-- START OF DATASET EXTRACT --

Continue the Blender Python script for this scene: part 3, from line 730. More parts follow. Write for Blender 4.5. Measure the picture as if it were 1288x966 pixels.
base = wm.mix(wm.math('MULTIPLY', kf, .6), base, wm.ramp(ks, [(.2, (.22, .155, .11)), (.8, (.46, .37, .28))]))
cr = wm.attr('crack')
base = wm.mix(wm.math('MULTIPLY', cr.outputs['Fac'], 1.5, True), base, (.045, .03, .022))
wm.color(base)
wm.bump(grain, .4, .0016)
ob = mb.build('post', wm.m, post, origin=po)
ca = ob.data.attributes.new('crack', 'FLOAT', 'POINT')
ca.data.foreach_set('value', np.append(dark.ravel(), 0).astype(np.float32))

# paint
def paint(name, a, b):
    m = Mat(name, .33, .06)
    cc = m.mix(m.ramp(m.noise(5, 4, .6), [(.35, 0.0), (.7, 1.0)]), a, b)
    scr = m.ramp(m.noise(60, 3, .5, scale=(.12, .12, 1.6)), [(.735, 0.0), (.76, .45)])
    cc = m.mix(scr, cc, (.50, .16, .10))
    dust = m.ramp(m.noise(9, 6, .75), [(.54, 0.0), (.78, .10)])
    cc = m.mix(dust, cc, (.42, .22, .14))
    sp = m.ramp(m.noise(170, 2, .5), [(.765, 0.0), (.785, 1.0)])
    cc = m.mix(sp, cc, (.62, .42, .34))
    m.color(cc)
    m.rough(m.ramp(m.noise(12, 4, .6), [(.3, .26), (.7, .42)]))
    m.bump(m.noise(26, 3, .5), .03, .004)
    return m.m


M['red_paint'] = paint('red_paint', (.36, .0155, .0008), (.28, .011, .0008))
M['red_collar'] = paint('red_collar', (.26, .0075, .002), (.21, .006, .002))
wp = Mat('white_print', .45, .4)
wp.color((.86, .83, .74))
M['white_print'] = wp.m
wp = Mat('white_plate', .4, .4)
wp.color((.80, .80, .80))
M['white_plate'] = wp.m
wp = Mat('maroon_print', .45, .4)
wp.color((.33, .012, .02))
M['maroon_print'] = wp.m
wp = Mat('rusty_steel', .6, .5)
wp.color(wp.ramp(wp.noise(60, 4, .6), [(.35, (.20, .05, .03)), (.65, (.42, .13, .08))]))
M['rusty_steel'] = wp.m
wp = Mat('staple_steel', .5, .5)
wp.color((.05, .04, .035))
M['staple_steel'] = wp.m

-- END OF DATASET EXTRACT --

- [WHAT YOU ARE ASKED TO DO]: Repeat the data in its entirety, character for character.

- [ANSWER TO THIS EXERCISE]:
Continue the Blender Python script for this scene: part 3, from line 730. More parts follow. Write for Blender 4.5. Measure the picture as if it were 1288x966 pixels.
base = wm.mix(wm.math('MULTIPLY', kf, .6), base, wm.ramp(ks, [(.2, (.22, .155, .11)), (.8, (.46, .37, .28))]))
cr = wm.attr('crack')
base = wm.mix(wm.math('MULTIPLY', cr.outputs['Fac'], 1.5, True), base, (.045, .03, .022))
wm.color(base)
wm.bump(grain, .4, .0016)
ob = mb.build('post', wm.m, post, origin=po)
ca = ob.data.attributes.new('crack', 'FLOAT', 'POINT')
ca.data.foreach_set('value', np.append(dark.ravel(), 0).astype(np.float32))

# paint
def paint(name, a, b):
    m = Mat(name, .33, .06)
    cc = m.mix(m.ramp(m.noise(5, 4, .6), [(.35, 0.0), (.7, 1.0)]), a, b)
    scr = m.ramp(m.noise(60, 3, .5, scale=(.12, .12, 1.6)), [(.735, 0.0), (.76, .45)])
    cc = m.mix(scr, cc, (.50, .16, .10))
    dust = m.ramp(m.noise(9, 6, .75), [(.54, 0.0), (.78, .10)])
    cc = m.mix(dust, cc, (.42, .22, .14))
    sp = m.ramp(m.noise(170, 2, .5), [(.765, 0.0), (.785, 1.0)])
    cc = m.mix(sp, cc, (.62, .42, .34))
    m.color(cc)
    m.rough(m.ramp(m.noise(12, 4, .6), [(.3, .26), (.7, .42)]))
    m.bump(m.noise(26, 3, .5), .03, .004)
    return m.m


M['red_paint'] = paint('red_paint', (.36, .0155, .0008), (.28, .011, .0008))
M['red_collar'] = paint('red_collar', (.26, .0075, .002), (.21, .006, .002))
wp = Mat('white_print', .45, .4)
wp.color((.86, .83, .74))
M['white_print'] = wp.m
wp = Mat('white_plate', .4, .4)
wp.color((.80, .80, .80))
M['white_plate'] = wp.m
wp = Mat('maroon_print', .45, .4)
wp.color((.33, .012, .02))
M['maroon_print'] = wp.m
wp = Mat('rusty_steel', .6, .5)
wp.color(wp.ramp(wp.noise(60, 4, .6), [(.35, (.20, .05, .03)), (.65, (.42, .13, .08))]))
M['rusty_steel'] = wp.m
wp = Mat('staple_steel', .5, .5)
wp.color((.05, .04, .035))
M['staple_steel'] = wp.m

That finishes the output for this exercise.